■ **Given problem**
Every line of the material below must be repeated exactly.

==== Dataset excerpt ====

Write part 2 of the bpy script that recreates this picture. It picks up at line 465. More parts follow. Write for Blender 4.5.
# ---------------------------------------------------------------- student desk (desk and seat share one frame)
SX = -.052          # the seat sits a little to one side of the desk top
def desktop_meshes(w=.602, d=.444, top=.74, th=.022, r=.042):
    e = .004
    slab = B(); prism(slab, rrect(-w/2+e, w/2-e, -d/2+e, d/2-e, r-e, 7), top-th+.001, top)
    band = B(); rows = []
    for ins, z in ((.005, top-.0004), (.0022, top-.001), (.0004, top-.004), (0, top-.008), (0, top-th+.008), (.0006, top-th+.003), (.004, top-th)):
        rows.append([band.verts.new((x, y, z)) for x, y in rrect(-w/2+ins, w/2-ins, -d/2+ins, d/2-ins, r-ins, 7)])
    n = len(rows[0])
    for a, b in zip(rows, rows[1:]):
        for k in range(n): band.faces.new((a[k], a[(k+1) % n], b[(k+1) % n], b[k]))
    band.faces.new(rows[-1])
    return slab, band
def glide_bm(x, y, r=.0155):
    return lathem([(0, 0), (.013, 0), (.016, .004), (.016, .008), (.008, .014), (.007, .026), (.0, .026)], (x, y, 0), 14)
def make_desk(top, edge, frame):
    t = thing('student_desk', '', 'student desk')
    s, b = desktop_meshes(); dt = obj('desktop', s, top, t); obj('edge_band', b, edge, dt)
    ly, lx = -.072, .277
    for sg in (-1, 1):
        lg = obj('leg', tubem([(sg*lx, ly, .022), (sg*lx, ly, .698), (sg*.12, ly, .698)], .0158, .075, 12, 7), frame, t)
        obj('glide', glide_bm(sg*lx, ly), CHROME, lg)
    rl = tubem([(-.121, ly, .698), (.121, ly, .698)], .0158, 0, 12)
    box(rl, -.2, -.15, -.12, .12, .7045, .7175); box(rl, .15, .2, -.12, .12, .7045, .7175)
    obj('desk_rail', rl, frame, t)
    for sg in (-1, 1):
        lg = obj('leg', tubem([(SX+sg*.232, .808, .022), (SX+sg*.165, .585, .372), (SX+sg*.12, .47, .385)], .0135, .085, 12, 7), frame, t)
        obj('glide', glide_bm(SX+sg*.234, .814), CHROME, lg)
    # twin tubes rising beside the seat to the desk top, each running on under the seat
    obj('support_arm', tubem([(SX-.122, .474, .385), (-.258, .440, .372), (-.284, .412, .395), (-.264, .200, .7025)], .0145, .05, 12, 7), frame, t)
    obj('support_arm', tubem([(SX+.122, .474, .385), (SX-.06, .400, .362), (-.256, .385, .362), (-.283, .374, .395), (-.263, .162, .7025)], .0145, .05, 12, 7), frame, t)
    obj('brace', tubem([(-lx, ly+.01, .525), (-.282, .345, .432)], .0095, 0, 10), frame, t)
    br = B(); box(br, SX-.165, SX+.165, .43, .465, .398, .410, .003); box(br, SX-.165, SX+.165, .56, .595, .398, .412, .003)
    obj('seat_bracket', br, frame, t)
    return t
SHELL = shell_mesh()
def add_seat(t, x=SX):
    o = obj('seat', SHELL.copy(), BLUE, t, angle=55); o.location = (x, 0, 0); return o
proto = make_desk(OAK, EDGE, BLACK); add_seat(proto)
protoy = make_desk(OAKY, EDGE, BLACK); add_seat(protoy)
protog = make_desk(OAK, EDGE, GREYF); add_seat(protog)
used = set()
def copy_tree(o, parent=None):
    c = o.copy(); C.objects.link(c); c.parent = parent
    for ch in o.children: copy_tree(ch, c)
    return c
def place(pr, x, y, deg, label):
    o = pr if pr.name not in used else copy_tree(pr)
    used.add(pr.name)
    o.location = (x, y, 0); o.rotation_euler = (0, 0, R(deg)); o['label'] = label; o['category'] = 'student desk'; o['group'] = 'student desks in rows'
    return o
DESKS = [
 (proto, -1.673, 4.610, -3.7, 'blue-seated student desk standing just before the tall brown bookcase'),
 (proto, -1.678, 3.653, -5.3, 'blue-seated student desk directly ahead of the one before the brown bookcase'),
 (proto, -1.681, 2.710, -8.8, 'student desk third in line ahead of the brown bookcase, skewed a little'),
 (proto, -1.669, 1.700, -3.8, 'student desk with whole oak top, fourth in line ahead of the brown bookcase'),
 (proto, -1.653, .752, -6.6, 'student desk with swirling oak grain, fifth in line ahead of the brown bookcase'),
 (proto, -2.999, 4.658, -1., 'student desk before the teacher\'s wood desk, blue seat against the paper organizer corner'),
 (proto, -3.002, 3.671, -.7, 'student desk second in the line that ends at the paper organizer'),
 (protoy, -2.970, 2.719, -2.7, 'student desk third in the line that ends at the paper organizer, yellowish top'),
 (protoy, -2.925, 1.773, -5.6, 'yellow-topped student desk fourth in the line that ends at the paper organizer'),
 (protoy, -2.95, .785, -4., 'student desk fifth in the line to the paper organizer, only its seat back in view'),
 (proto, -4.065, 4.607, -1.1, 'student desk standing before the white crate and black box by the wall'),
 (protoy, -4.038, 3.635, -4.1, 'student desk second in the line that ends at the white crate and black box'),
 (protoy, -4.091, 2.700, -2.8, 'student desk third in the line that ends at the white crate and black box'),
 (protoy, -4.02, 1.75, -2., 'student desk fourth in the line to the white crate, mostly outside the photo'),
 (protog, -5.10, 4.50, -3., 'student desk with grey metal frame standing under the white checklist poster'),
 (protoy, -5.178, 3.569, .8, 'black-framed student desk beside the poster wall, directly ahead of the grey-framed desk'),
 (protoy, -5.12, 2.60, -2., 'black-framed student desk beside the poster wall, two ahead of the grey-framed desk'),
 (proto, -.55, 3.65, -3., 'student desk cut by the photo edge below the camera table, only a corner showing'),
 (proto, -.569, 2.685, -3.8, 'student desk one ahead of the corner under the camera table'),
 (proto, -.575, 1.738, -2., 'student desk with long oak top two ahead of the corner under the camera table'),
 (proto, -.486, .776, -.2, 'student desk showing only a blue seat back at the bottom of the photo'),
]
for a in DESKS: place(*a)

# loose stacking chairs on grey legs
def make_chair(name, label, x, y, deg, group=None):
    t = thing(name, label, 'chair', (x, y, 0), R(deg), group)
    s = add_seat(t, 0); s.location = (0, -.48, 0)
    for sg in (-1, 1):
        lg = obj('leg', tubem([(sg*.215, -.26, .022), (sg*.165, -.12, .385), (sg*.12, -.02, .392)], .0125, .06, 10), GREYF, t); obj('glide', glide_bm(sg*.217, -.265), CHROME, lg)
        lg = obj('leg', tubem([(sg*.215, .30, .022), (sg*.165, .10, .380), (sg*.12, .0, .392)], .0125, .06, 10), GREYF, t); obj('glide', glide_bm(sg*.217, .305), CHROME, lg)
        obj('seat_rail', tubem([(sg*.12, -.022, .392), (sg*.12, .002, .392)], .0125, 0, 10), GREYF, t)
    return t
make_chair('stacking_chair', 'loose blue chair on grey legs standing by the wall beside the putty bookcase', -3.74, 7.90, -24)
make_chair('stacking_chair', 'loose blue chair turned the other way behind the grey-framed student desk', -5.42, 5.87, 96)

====

■ **Solution for this problem**
Write part 2 of the bpy script that recreates this picture. It picks up at line 465. More parts follow. Write for Blender 4.5.
# ---------------------------------------------------------------- student desk (desk and seat share one frame)
SX = -.052          # the seat sits a little to one side of the desk top
def desktop_meshes(w=.602, d=.444, top=.74, th=.022, r=.042):
    e = .004
    slab = B(); prism(slab, rrect(-w/2+e, w/2-e, -d/2+e, d/2-e, r-e, 7), top-th+.001, top)
    band = B(); rows = []
    for ins, z in ((.005, top-.0004), (.0022, top-.001), (.0004, top-.004), (0, top-.008), (0, top-th+.008), (.0006, top-th+.003), (.004, top-th)):
        rows.append([band.verts.new((x, y, z)) for x, y in rrect(-w/2+ins, w/2-ins, -d/2+ins, d/2-ins, r-ins, 7)])
    n = len(rows[0])
    for a, b in zip(rows, rows[1:]):
        for k in range(n): band.faces.new((a[k], a[(k+1) % n], b[(k+1) % n], b[k]))
    band.faces.new(rows[-1])
    return slab, band
def glide_bm(x, y, r=.0155):
    return lathem([(0, 0), (.013, 0), (.016, .004), (.016, .008), (.008, .014), (.007, .026), (.0, .026)], (x, y, 0), 14)
def make_desk(top, edge, frame):
    t = thing('student_desk', '', 'student desk')
    s, b = desktop_meshes(); dt = obj('desktop', s, top, t); obj('edge_band', b, edge, dt)
    ly, lx = -.072, .277
    for sg in (-1, 1):
        lg = obj('leg', tubem([(sg*lx, ly, .022), (sg*lx, ly, .698), (sg*.12, ly, .698)], .0158, .075, 12, 7), frame, t)
        obj('glide', glide_bm(sg*lx, ly), CHROME, lg)
    rl = tubem([(-.121, ly, .698), (.121, ly, .698)], .0158, 0, 12)
    box(rl, -.2, -.15, -.12, .12, .7045, .7175); box(rl, .15, .2, -.12, .12, .7045, .7175)
    obj('desk_rail', rl, frame, t)
    for sg in (-1, 1):
        lg = obj('leg', tubem([(SX+sg*.232, .808, .022), (SX+sg*.165, .585, .372), (SX+sg*.12, .47, .385)], .0135, .085, 12, 7), frame, t)
        obj('glide', glide_bm(SX+sg*.234, .814), CHROME, lg)
    # twin tubes rising beside the seat to the desk top, each running on under the seat
    obj('support_arm', tubem([(SX-.122, .474, .385), (-.258, .440, .372), (-.284, .412, .395), (-.264, .200, .7025)], .0145, .05, 12, 7), frame, t)
    obj('support_arm', tubem([(SX+.122, .474, .385), (SX-.06, .400, .362), (-.256, .385, .362), (-.283, .374, .395), (-.263, .162, .7025)], .0145, .05, 12, 7), frame, t)
    obj('brace', tubem([(-lx, ly+.01, .525), (-.282, .345, .432)], .0095, 0, 10), frame, t)
    br = B(); box(br, SX-.165, SX+.165, .43, .465, .398, .410, .003); box(br, SX-.165, SX+.165, .56, .595, .398, .412, .003)
    obj('seat_bracket', br, frame, t)
    return t
SHELL = shell_mesh()
def add_seat(t, x=SX):
    o = obj('seat', SHELL.copy(), BLUE, t, angle=55); o.location = (x, 0, 0); return o
proto = make_desk(OAK, EDGE, BLACK); add_seat(proto)
protoy = make_desk(OAKY, EDGE, BLACK); add_seat(protoy)
protog = make_desk(OAK, EDGE, GREYF); add_seat(protog)
used = set()
def copy_tree(o, parent=None):
    c = o.copy(); C.objects.link(c); c.parent = parent
    for ch in o.children: copy_tree(ch, c)
    return c
def place(pr, x, y, deg, label):
    o = pr if pr.name not in used else copy_tree(pr)
    used.add(pr.name)
    o.location = (x, y, 0); o.rotation_euler = (0, 0, R(deg)); o['label'] = label; o['category'] = 'student desk'; o['group'] = 'student desks in rows'
    return o
DESKS = [
 (proto, -1.673, 4.610, -3.7, 'blue-seated student desk standing just before the tall brown bookcase'),
 (proto, -1.678, 3.653, -5.3, 'blue-seated student desk directly ahead of the one before the brown bookcase'),
 (proto, -1.681, 2.710, -8.8, 'student desk third in line ahead of the brown bookcase, skewed a little'),
 (proto, -1.669, 1.700, -3.8, 'student desk with whole oak top, fourth in line ahead of the brown bookcase'),
 (proto, -1.653, .752, -6.6, 'student desk with swirling oak grain, fifth in line ahead of the brown bookcase'),
 (proto, -2.999, 4.658, -1., 'student desk before the teacher\'s wood desk, blue seat against the paper organizer corner'),
 (proto, -3.002, 3.671, -.7, 'student desk second in the line that ends at the paper organizer'),
 (protoy, -2.970, 2.719, -2.7, 'student desk third in the line that ends at the paper organizer, yellowish top'),
 (protoy, -2.925, 1.773, -5.6, 'yellow-topped student desk fourth in the line that ends at the paper organizer'),
 (protoy, -2.95, .785, -4., 'student desk fifth in the line to the paper organizer, only its seat back in view'),
 (proto, -4.065, 4.607, -1.1, 'student desk standing before the white crate and black box by the wall'),
 (protoy, -4.038, 3.635, -4.1, 'student desk second in the line that ends at the white crate and black box'),
 (protoy, -4.091, 2.700, -2.8, 'student desk third in the line that ends at the white crate and black box'),
 (protoy, -4.02, 1.75, -2., 'student desk fourth in the line to the white crate, mostly outside the photo'),
 (protog, -5.10, 4.50, -3., 'student desk with grey metal frame standing under the white checklist poster'),
 (protoy, -5.178, 3.569, .8, 'black-framed student desk beside the poster wall, directly ahead of the grey-framed desk'),
 (protoy, -5.12, 2.60, -2., 'black-framed student desk beside the poster wall, two ahead of the grey-framed desk'),
 (proto, -.55, 3.65, -3., 'student desk cut by the photo edge below the camera table, only a corner showing'),
 (proto, -.569, 2.685, -3.8, 'student desk one ahead of the corner under the camera table'),
 (proto, -.575, 1.738, -2., 'student desk with long oak top two ahead of the corner under the camera table'),
 (proto, -.486, .776, -.2, 'student desk showing only a blue seat back at the bottom of the photo'),
]
for a in DESKS: place(*a)

# loose stacking chairs on grey legs
def make_chair(name, label, x, y, deg, group=None):
    t = thing(name, label, 'chair', (x, y, 0), R(deg), group)
    s = add_seat(t, 0); s.location = (0, -.48, 0)
    for sg in (-1, 1):
        lg = obj('leg', tubem([(sg*.215, -.26, .022), (sg*.165, -.12, .385), (sg*.12, -.02, .392)], .0125, .06, 10), GREYF, t); obj('glide', glide_bm(sg*.217, -.265), CHROME, lg)
        lg = obj('leg', tubem([(sg*.215, .30, .022), (sg*.165, .10, .380), (sg*.12, .0, .392)], .0125, .06, 10), GREYF, t); obj('glide', glide_bm(sg*.217, .305), CHROME, lg)
        obj('seat_rail', tubem([(sg*.12, -.022, .392), (sg*.12, .002, .392)], .0125, 0, 10), GREYF, t)
    return t
make_chair('stacking_chair', 'loose blue chair on grey legs standing by the wall beside the putty bookcase', -3.74, 7.90, -24)
make_chair('stacking_chair', 'loose blue chair turned the other way behind the grey-framed student desk', -5.42, 5.87, 96)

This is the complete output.